If I save the design table as an Excel file the resulting file is 240 KB. Never the less, the part itself becomes >5.6MB.

Now 5.6MB is not a huge file, not in solidworks terms but when you consider that there isn't even 1 single body involved then I do think that it's huge. Besides, it makes any ASM where one would use that part in rather slow to manipulate.

I then simplified the sketch so that it only consists of 1 circle. The only measurement left that was defined in the design table was the Ø of the circle. All other information in the design table was there solely to be able to put the right information on a table in a DRW. Resaved it and got as result that the part became 6.3MB. In other words by removing all but one drawing entity the size of the file went up by 0.5MB. Further proof that any file which gets resaved gets bigger.

I even contacted my VAR about it because it defies all logic. The best they could advise was using the 'rebuild/save mark' trick as well as the save under a new name. This did help a bit, the file size did get smaller then the original 5.6MB. If then I also remove the config publisher PropertyManager item the file size drops by a more then 1MB !

Proof that the config publisher also adds a significant amount of data to the part, depending on how many of configs  are present in the design table.

If I delete the design table but not remove any of the configurations it has created then the file size drops by another 1MB.

In the end the only "solution" my VAR could give me to make the part file size really considerable smaller was by having less configs in the design table.

If you there for end up with something that is no longer comfortable to use because it just gets to big file size wise and even the usually solutions don't help keep in mind that removing the config publisher as well as the design table could help.

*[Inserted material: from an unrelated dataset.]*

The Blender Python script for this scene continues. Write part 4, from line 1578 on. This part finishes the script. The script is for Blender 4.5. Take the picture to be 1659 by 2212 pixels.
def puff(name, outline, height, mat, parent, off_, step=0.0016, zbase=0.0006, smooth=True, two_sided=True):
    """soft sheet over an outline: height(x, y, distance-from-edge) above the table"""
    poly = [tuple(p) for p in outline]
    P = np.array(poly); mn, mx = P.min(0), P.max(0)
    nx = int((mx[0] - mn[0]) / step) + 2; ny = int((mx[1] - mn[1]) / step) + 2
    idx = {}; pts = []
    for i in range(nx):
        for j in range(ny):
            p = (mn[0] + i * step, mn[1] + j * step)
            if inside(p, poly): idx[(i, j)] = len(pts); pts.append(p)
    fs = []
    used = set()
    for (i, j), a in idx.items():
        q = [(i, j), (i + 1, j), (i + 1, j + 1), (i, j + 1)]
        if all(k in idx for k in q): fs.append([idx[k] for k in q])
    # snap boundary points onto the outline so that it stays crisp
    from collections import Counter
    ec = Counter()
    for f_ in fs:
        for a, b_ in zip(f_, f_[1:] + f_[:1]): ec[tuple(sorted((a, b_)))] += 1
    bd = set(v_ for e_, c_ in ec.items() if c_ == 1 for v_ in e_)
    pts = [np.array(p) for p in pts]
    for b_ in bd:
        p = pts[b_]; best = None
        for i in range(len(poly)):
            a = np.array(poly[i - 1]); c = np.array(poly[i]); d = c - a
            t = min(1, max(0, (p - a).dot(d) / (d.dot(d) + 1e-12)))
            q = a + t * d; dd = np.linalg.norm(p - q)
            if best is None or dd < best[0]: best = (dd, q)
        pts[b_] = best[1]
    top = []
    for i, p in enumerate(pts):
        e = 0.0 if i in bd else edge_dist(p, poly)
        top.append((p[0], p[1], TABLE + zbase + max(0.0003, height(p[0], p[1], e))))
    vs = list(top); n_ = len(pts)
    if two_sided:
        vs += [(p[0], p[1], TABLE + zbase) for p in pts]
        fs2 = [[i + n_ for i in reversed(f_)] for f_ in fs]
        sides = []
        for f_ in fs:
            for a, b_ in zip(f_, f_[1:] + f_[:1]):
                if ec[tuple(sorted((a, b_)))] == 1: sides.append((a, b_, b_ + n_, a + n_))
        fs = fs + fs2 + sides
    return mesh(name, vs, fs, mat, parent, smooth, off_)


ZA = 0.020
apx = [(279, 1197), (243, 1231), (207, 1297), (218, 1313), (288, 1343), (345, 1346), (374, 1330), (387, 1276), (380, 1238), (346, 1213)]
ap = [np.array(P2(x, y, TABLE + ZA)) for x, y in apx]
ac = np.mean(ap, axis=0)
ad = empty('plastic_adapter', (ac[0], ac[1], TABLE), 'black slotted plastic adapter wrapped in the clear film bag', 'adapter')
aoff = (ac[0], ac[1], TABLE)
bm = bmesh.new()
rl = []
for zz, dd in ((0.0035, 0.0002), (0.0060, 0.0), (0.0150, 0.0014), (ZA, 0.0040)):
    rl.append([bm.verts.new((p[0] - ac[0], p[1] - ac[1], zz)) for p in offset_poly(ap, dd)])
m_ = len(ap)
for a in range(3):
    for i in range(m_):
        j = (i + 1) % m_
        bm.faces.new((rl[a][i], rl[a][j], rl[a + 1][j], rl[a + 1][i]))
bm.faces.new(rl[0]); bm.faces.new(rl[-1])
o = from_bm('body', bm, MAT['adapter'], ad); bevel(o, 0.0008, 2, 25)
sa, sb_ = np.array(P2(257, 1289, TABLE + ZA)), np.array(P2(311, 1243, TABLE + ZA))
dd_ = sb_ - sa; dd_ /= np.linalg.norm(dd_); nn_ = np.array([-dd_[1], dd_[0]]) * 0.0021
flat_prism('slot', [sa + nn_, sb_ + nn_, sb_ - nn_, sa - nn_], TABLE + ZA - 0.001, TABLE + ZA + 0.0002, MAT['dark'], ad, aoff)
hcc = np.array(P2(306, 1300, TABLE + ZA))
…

(By the way, if I bring the part down to having only 1 configuration it's still 149KB. I know I'm old fashioned but nevertheless I find it laughable that a part with one sketch that contains one circle which only has 1 measurement using a 80KB template file (defining the document properties and such) needs to have an additional 69.000 bytes so as to be definable in a program. For comparison: the original Donkey Kong game was less then 40KB. Programming has truly become a lost art.)